Mais ils le font seulement sur la base de la reconnaissance de l’indépendance fondamentale de chaque homme: chaque homme vit foncièrement d’abord pour et par lui-même, et reconnaît le même droit aux autres.» Cette mise au point «sociétale» est complétée par exemple par cette autre, adressée encore à une amie (17 avril 1947), qui récuse les interprétations utilitaristes ou conséquentialistes justifiant l’individualisme uniquement par ses effets économiques et sociaux positifs: «L’essence de l’individualisme est que personne, ni vous, ni moi, ni Marx, ne peut dire à un homme pour quoi il doit vivre, ni subordonner ses droits à un but que nous lui fixerions. L’individualisme n’a aucune finalité, et ne promet rien. Il est vrai que l’individualisme conduit au développement de la créativité humaine et à tout ce que les hommes peuvent souhaiter. Mais ce sont des conséquences et non des buts ; des résultats seconds, pas des objectifs prédéterminés. Cela ne peut faire partie de la défense de l’individualisme.» Et, dans une perspective semblable, à Richard Mealand, ce président de Paramount Pictures qui avait beaucoup fait pour que paraisse The Fountainhead, elle explique que l’individualisme est «le seul principe qui bénéficie à la fois à l’individu et au reste de la société – mais ce n’est pas le bien social qui en est le critère et la justification, c’est le droit de l’individu de vivre sa propre vie pour son propre compte […]» (31 juillet 1947). On notera au passage que Rand ne souscrit nullement au lieu commun opposant l’individu à la société.
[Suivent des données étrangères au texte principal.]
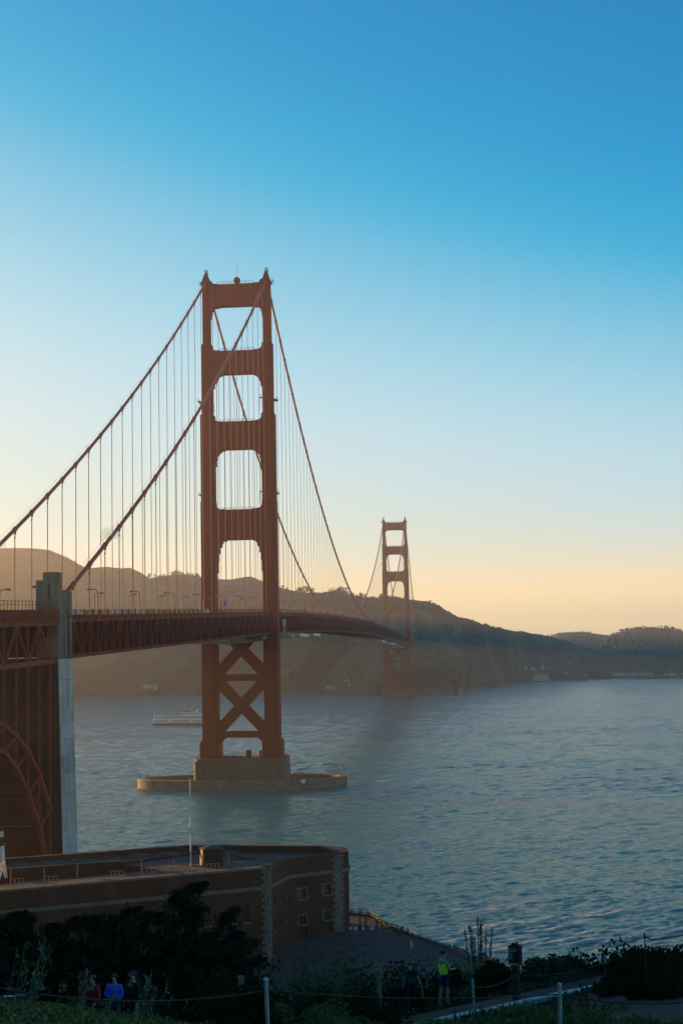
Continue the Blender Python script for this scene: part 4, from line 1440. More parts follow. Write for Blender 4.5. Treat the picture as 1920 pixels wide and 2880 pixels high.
L0 = (P1 - A0).length
hS = []
for k in range(10):
    u = L0 - 5.6 - k * 7.4
    for du in (-1.25, 1.25):
        hS += [(u + du - .5, u + du + .5, 10.0, 13.4), (u + du - .5, u + du + .5, 4.6, 8.2)]
hS = [h_ for h_ in hS if h_[0] > 1]
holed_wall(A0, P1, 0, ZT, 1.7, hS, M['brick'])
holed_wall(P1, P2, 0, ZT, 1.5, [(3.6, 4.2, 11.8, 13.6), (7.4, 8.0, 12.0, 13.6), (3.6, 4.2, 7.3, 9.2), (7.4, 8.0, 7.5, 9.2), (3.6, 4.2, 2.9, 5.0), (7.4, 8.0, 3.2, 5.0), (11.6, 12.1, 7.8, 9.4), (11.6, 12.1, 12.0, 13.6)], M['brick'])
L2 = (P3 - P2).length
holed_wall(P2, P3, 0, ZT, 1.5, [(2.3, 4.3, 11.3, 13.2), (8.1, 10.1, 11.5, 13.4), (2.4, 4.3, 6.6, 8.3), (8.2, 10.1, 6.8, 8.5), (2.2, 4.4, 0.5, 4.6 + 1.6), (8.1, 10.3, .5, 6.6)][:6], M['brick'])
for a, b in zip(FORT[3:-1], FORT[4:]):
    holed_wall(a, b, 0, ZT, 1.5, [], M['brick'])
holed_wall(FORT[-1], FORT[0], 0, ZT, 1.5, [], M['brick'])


def course(p, q_, z0, z1, o, name, material):
    d = (q_ - p).normalized(); nr = Vector((d.y, -d.x)); L = (q_ - p).length
    n = max(1, int(L / 2.2))
    mb = MB()
    for k in range(n):
        a = L * k / n + .02; b = L * (k + 1) / n - .02
        f = lambda u, w: (p.x + d.x * u + nr.x * w, p.y + d.y * u + nr.y * w)
        A, B, C, D = f(a, -.2), f(b, -.2), f(b, o), f(a, o)
        mb.add([(*A, z0), (*B, z0), (*C, z0), (*D, z0), (*A, z1), (*B, z1), (*C, z1), (*D, z1)], [(0, 3, 2, 1), (4, 5, 6, 7), (0, 1, 5, 4), (1, 2, 6, 5), (2, 3, 7, 6), (3, 0, 4, 7)])
    mb.build(name, material, FO)


for a, b in zip(FORT[0:5], FORT[1:6]):
    course(a, b, 15.35, 16.0, .28, 'string_course', M['fortcoping'])
def coping(p, q_, o, w, name='coping'):
    d = (q_ - p).normalized(); nr = Vector((d.y, -d.x)); L = (q_ - p).length; mb = MB()
    n = max(1, int(L / 2.4))
    for k in range(n):
        a = L * k / n + .02; b = L * (k + 1) / n - .02
        f = lambda u, t: (p.x + d.x * u + nr.x * t, p.y + d.y * u + nr.y * t)
        A, B, C, D = f(a, -w), f(b, -w), f(b, o), f(a, o)
        z0, z1 = ZT + .003, ZT + .35
        mb.add([(*A, z0), (*B, z0), (*C, z0), (*D, z0), (*A, z1), (*B, z1), (*C, z1), (*D, z1)], [(0, 3, 2, 1), (4, 5, 6, 7), (0, 1, 5, 4), (1, 2, 6, 5), (2, 3, 7, 6), (3, 0, 4, 7)])
    mb.build(name, M['fortcoping'], FO)
coping(A0, P1, .15, 1.75)
# quoins
def quoins(c, dA, dB, z0, z1):
    z = z0; k = 0
    while z < z1 - .3:
        hq = .62; w = 1.5 if k % 2 == 0 else .95
        w2 = 1.5 if k % 2 else .95
        mb = MB(); c3 = Vector((c.x, c.y)); o = .1
        nA = Vector((dA.y, -dA.x)); nB = Vector((dB.y, -dB.x))
        if nA.dot(dB) > 0: nA = -nA
        if nB.dot(dA) > 0: nB = -nB
        co = c3 + (nA + nB).normalized() * .14
        pl = [co, co + dA * w, co + dA * w - nA * .5, c3 - (nA + nB) * .4, co + dB * w2 - nB * .5, co + dB * w2]
        mb.prism([(p_.x, p_.y) for p_ in pl], lambda u, v, d: (u, v, d), z + .02, min(z + hq - .02, z1))
        mb.build('quoin', M['fortcoping'], FO)
        z += hq; k += 1
quoins(P1, (A0 - P1).normalized(), (P2 - P1).normalized(), 2.2, ZT - .1)
quoins(P3, (P2 - P3).normalized(), (P4 - P3).normalized(), 3.8, ZT - .1)
quoins(Vector((78.2, -371)), (P4 - Vector((78.2, -371))).normalized(), (Vector((72.5, -366.5)) - Vector((78.2, -371))).normalized(), 3.8, ZT - .6)
for c in (P1, P3):
    mb = MB(); mb.box(c.x - 1.0, c.x + .5, c.y - .5, c.y + 1.0, ZT - .1, ZT + .75)
    mb.build('corner_block', M['fortcoping'], FO)
# roofs round the courtyard
I1 = A0 + nS * 21; I2 = P1 - dS * 14 + nS * 19.5
I3 = P1 - dS * 17 + nS * 31; I4 = A0 + nS * 36
def poly(name, pts, z, m, zlow=None):
    mb = MB(); n = len(pts)
    mb.add([(p_.x, p_.y, z) for p_ in pts], [tuple(range(n))])
    if zlow is not None:
        mb.add([(p_.x, p_.y, z) for p_ in pts] + [(p_.x, p_.y, zlow) for p_ in pts], [(k, n + k, n + (k + 1) % n, (k + 1) % n) for k in range(n)])
    mb.build(name, m, FO)
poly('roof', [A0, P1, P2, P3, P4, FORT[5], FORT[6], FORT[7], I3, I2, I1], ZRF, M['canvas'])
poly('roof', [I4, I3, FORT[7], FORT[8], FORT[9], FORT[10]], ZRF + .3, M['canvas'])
for a, b in ((I1, I2), (I2, I3), (I3, I4), (I4, I1)):
    mb = MB(); mb.add([(a.x, a.y, 2), (b.x, b.y, 2), (b.x, b.y, ZRF + (.75 if a is I3 else .25)), (a.x, a.y, ZRF + (.75 if a is I3 else .25))], [(0, 1, 2, 3)])
    mb.build('courtyard_wall', M['brick'], FO)
mb = MB(); mb.beam((I4.x, I4.y, ZRF + .8), (I3.x, I3.y, ZRF + .8), .5, .22); mb.build('courtyard_coping', M['fortcoping'], FO)
# inner step walls that close the near bastion parapet
mb = MB(); mb.box(64.5, 66.6, -399, -386.5, ZRF, ZT + .2); mb.build('traverse_wall', M['brick'], FO)
# gun rings
ring = MB(); prof = [(1.25, 0), (1.25, .35), (1.45, .5), (1.8, .5), (1.95, .35), (1.95, 0)]; n = 20; vs = []; fs = []
for i in range(n):
    t_ = 2 * math.pi * i / n
    for r_, z_ in prof: vs.append((r_ * math.cos(t_), r_ * math.sin(t_), z_))
for i in range(n):
    j = (i + 1) % n
    for k in range(5): fs.append((i * 6 + k, j * 6 + k, j * 6 + k + 1, i * 6 + k + 1))
ring.add(vs, fs); ringm = ring.mesh('gun_ring', M['canvas'])
for px, py in ((55, 2435), (141, 2430), (228, 2423), (313, 2417), (392, 2410), (472, 2405), (640, 2402), (690, 2410)):
    p = onplane(px, py, 2, ZRF + .3)
    linkmesh('gun_ring', ringm, FO, p - wloc(FO))
# stair house
p = onplane(590, 2437, 2, ZRF)
mb = MB(); mb.obox((p.x, p.y + 1.8, ZRF + 1.6), ((.93, .36, 0), (-.36, .93, 0), (0, 0, 1)), (3.9, 3.2, 3.2)); mb.build('stair_house', M['board'], FO)
mb = MB()
c_ = Vector((p.x, p.y + 1.8, ZRF + 3.2)); ax = (Vector((.93, .36, 0)), Vector((-.36, .93, 0)))
cs = [c_ + ax[0] * a * 2.15 + ax[1] * b * 1.8 for a, b in ((-1, -1), (1, -1), (1, 1), (-1, 1))]
mb.add([*cs, c_ + Vector((0, 0, .6))], [(0, 1, 4), (1, 2, 4), (2, 3, 4), (3, 0, 4), (3, 2, 1, 0)]); mb.build('stair_house_roof', M['canvas'], FO)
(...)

Après Atlas Shrugged (1957), quand elle aura forgé le terme «objectivisme» pour qualifier son axiomatique doctrinale et ne jurera plus que par l’«éthique de l’égoïsme rationnel» de préférence à un «individualisme rationnel» qui eût tout autant convenu, il arrivera encore toutefois à Ayn Rand de remobiliser occasionnellement la notion d’individualisme. Quand en 1961 elle publie une sélection des passages les plus forts de ses textes de fiction dans For the New Intellectuals, le plaidoyer d’Howard Roark dans The Fountainhead est rétrospectivement et significativement titré «The Soul of an Individualist». C’est également le cas lorsqu’en septembre 1963 l’une des chroniques les plus corrosives qu’elle ait fait paraître dans The Objectivist Newsletter intitulée «Racism» l’amène à remettre l’individualisme à l’honneur pour l’ériger en parfait antidote au racisme : «L ‘individualisme considère l’homme – chaque homme – comme une entité souveraine et indépendante qui possède un droit inaliénable à sa propre vie, un droit qui découle de sa nature en tant qu’être rationnel. L’individualisme soutient qu’une société civilisée, ou toute forme d’association, de coopération ou de coexistence pacifique entre les hommes ne peut être atteinte que sur la base de la reconnaissance des droits individuels, et qu’un groupe, comme tel, n’a d’autres droits que les droits individuels de ses membres.» L’idée sous-jacente est qu’aussi bien le racisme ordinaire que l’ethno-communautarisme en train d’apparaître pour justifier l’«affirmative action», c’est-à-dire la discrimination positive favorisant les «minorités», sont deux formes apparentées du «tribalisme», d’un collectivisme sociologique tyrannique dont l’essence est de nier l’individu.C’est dans ce texte réédité l’année suivante dans The Virtue of Selfishness que, pour couper l’herbe sous le pied à cette idéologie, elle glisse une proposition fort souvent citée depuis: «La plus petite minorité sur terre est l’individu» – une formule utilisée en décembre 1961 dans une conférence à Boston.